For the copy, please give all of the data again exactly and leave the pictures out.

-- START OF DATA EXTRACT --

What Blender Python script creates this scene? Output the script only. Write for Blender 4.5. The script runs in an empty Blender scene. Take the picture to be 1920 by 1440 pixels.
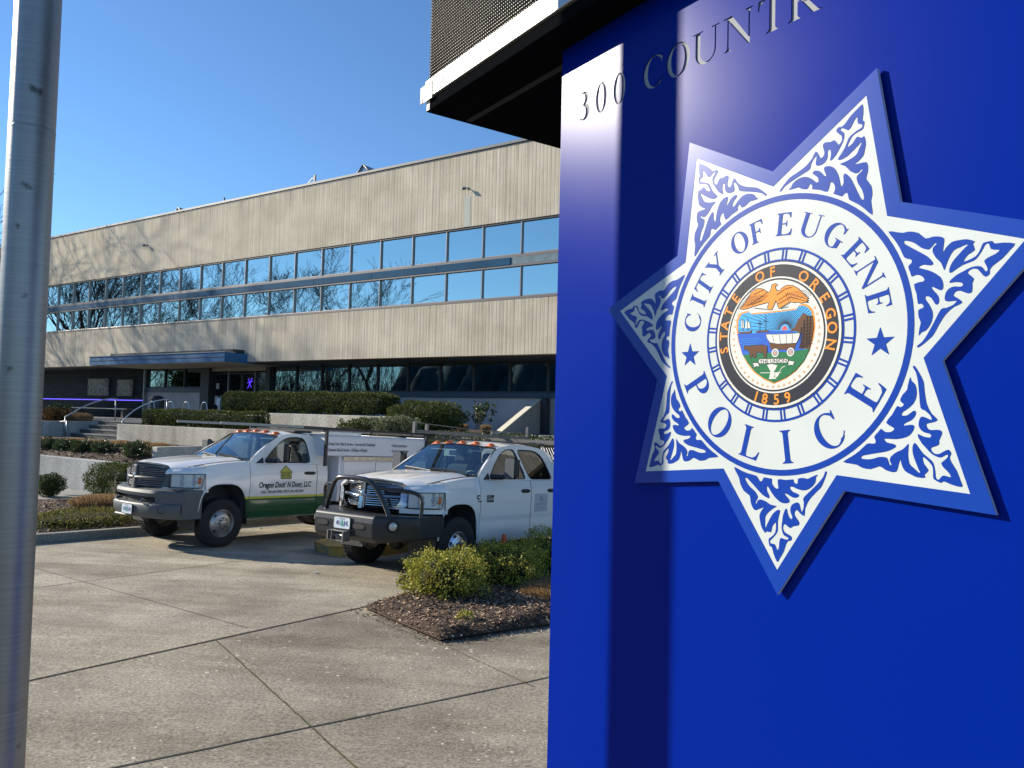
import bpy, bmesh, math, random
import numpy as np
from mathutils import Vector, Matrix
from mathutils.geometry import tessellate_polygon
PI = math.pi
sc = bpy.context.scene
COL = sc.collection
# ------------------------------------------------------------------ camera
CAM_H, FPX = 2.37, 1442.0
PITCH, ROLL = math.radians(2.3), math.radians(1.4)
fw = Vector((0, math.cos(PITCH), math.sin(PITCH)))
_r0 = Vector((1, 0, 0)); _u0 = Vector((0, -math.sin(PITCH), math.cos(PITCH)))
cri = math.cos(ROLL)*_r0 + math.sin(ROLL)*_u0
cup = -math.sin(ROLL)*_r0 + math.cos(ROLL)*_u0
cam = bpy.data.cameras.new("camera"); cam.sensor_width = 36; cam.lens = 36*FPX/1920
cam.clip_start = 0.05; cam.clip_end = 1500
co = bpy.data.objects.new("camera", cam); COL.objects.link(co)
m = Matrix((cri, cup, -fw)).transposed().to_4x4(); m.translation = (0, 0, CAM_H)
co.matrix_world = m
sc.camera = co
# ------------------------------------------------------------------ light
SUN_AZ = Vector((-.955, .297, 0)).normalized(); SUN_EL = math.radians(25)
tosun = Vector((SUN_AZ.x*math.cos(SUN_EL), SUN_AZ.y*math.cos(SUN_EL), math.sin(SUN_EL)))
w = bpy.data.worlds.new("World"); sc.world = w; w.use_nodes = True
nt = w.node_tree; nt.nodes.clear()
sky = nt.nodes.new("ShaderNodeTexSky"); sky.sky_type = 'NISHITA'; sky.sun_disc = False
sky.sun_elevation = SUN_EL; sky.sun_rotation = math.atan2(SUN_AZ.x, SUN_AZ.y)
sky.air_density = 1.0; sky.dust_density = 0.0; sky.ozone_density = 4.0; sky.altitude = 900
bg = nt.nodes.new("ShaderNodeBackground"); bg.inputs[1].default_value = 0.112
out = nt.nodes.new("ShaderNodeOutputWorld")
tn = nt.nodes.new('ShaderNodeMixRGB'); tn.blend_type = 'MULTIPLY'; tn.inputs[0].default_value = 1; tn.inputs[2].default_value = (.74, .90, 1.0, 1)
nt.links.new(sky.outputs[0], tn.inputs[1]); nt.links.new(tn.outputs[0], bg.inputs[0]); nt.links.new(bg.outputs[0], out.inputs[0])
sl = bpy.data.lights.new("sun", 'SUN'); sl.energy = 5.0; sl.angle = math.radians(0.53); sl.color = (1, .91, .76)
so = bpy.data.objects.new("sun", sl); COL.objects.link(so)
so.rotation_euler = tosun.to_track_quat('Z', 'Y').to_euler()
sc.view_settings.view_transform = 'Standard'; sc.view_settings.look = 'None'
sc.view_settings.gamma = 1; sc.view_settings.exposure = 0.7
sc.cycles.max_bounces = 8; sc.cycles.transparent_max_bounces = 12
sc.cycles.use_denoising = True

# ------------------------------------------------------------------ helpers
def tag(o, label=None, cat=None, group=None, kind=None):
    if label: o['label'] = label
    if cat: o['category'] = cat
    if group: o['group'] = group
    if kind: o['kind'] = kind
    return o

def empty(name, loc=(0, 0, 0), rz=0, rot=None):
    o = bpy.data.objects.new(name, None); COL.objects.link(o)
    o.location = loc
    o.rotation_euler = rot if rot is not None else (0, 0, rz)
    o.empty_display_size = .2
    return o

def thing(name, label, cat, loc=(0, 0, 0), rz=0, group=None, rot=None):
    return tag(empty(name, loc, rz, rot), label, cat, group)

def children(o):
    return [c for c in bpy.data.objects if c.parent == o]

def copy_tree(o, parent=None):
    c = o.copy(); COL.objects.link(c); c.parent = parent
    for ch in children(o): copy_tree(ch, c)
    return c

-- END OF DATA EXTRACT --

ANSWER TO THIS TASK:
What Blender Python script creates this scene? Output the script only. Write for Blender 4.5. The script runs in an empty Blender scene. Take the picture to be 1920 by 1440 pixels.
import bpy, bmesh, math, random
import numpy as np
from mathutils import Vector, Matrix
from mathutils.geometry import tessellate_polygon
PI = math.pi
sc = bpy.context.scene
COL = sc.collection
# ------------------------------------------------------------------ camera
CAM_H, FPX = 2.37, 1442.0
PITCH, ROLL = math.radians(2.3), math.radians(1.4)
fw = Vector((0, math.cos(PITCH), math.sin(PITCH)))
_r0 = Vector((1, 0, 0)); _u0 = Vector((0, -math.sin(PITCH), math.cos(PITCH)))
cri = math.cos(ROLL)*_r0 + math.sin(ROLL)*_u0
cup = -math.sin(ROLL)*_r0 + math.cos(ROLL)*_u0
cam = bpy.data.cameras.new("camera"); cam.sensor_width = 36; cam.lens = 36*FPX/1920
cam.clip_start = 0.05; cam.clip_end = 1500
co = bpy.data.objects.new("camera", cam); COL.objects.link(co)
m = Matrix((cri, cup, -fw)).transposed().to_4x4(); m.translation = (0, 0, CAM_H)
co.matrix_world = m
sc.camera = co
# ------------------------------------------------------------------ light
SUN_AZ = Vector((-.955, .297, 0)).normalized(); SUN_EL = math.radians(25)
tosun = Vector((SUN_AZ.x*math.cos(SUN_EL), SUN_AZ.y*math.cos(SUN_EL), math.sin(SUN_EL)))
w = bpy.data.worlds.new("World"); sc.world = w; w.use_nodes = True
nt = w.node_tree; nt.nodes.clear()
sky = nt.nodes.new("ShaderNodeTexSky"); sky.sky_type = 'NISHITA'; sky.sun_disc = False
sky.sun_elevation = SUN_EL; sky.sun_rotation = math.atan2(SUN_AZ.x, SUN_AZ.y)
sky.air_density = 1.0; sky.dust_density = 0.0; sky.ozone_density = 4.0; sky.altitude = 900
bg = nt.nodes.new("ShaderNodeBackground"); bg.inputs[1].default_value = 0.112
out = nt.nodes.new("ShaderNodeOutputWorld")
tn = nt.nodes.new('ShaderNodeMixRGB'); tn.blend_type = 'MULTIPLY'; tn.inputs[0].default_value = 1; tn.inputs[2].default_value = (.74, .90, 1.0, 1)
nt.links.new(sky.outputs[0], tn.inputs[1]); nt.links.new(tn.outputs[0], bg.inputs[0]); nt.links.new(bg.outputs[0], out.inputs[0])
sl = bpy.data.lights.new("sun", 'SUN'); sl.energy = 5.0; sl.angle = math.radians(0.53); sl.color = (1, .91, .76)
so = bpy.data.objects.new("sun", sl); COL.objects.link(so)
so.rotation_euler = tosun.to_track_quat('Z', 'Y').to_euler()
sc.view_settings.view_transform = 'Standard'; sc.view_settings.look = 'None'
sc.view_settings.gamma = 1; sc.view_settings.exposure = 0.7
sc.cycles.max_bounces = 8; sc.cycles.transparent_max_bounces = 12
sc.cycles.use_denoising = True

# ------------------------------------------------------------------ helpers
def tag(o, label=None, cat=None, group=None, kind=None):
    if label: o['label'] = label
    if cat: o['category'] = cat
    if group: o['group'] = group
    if kind: o['kind'] = kind
    return o

def empty(name, loc=(0, 0, 0), rz=0, rot=None):
    o = bpy.data.objects.new(name, None); COL.objects.link(o)
    o.location = loc
    o.rotation_euler = rot if rot is not None else (0, 0, rz)
    o.empty_display_size = .2
    return o

def thing(name, label, cat, loc=(0, 0, 0), rz=0, group=None, rot=None):
    return tag(empty(name, loc, rz, rot), label, cat, group)

def children(o):
    return [c for c in bpy.data.objects if c.parent == o]

def copy_tree(o, parent=None):
    c = o.copy(); COL.objects.link(c); c.parent = parent
    for ch in children(o): copy_tree(ch, c)
    return c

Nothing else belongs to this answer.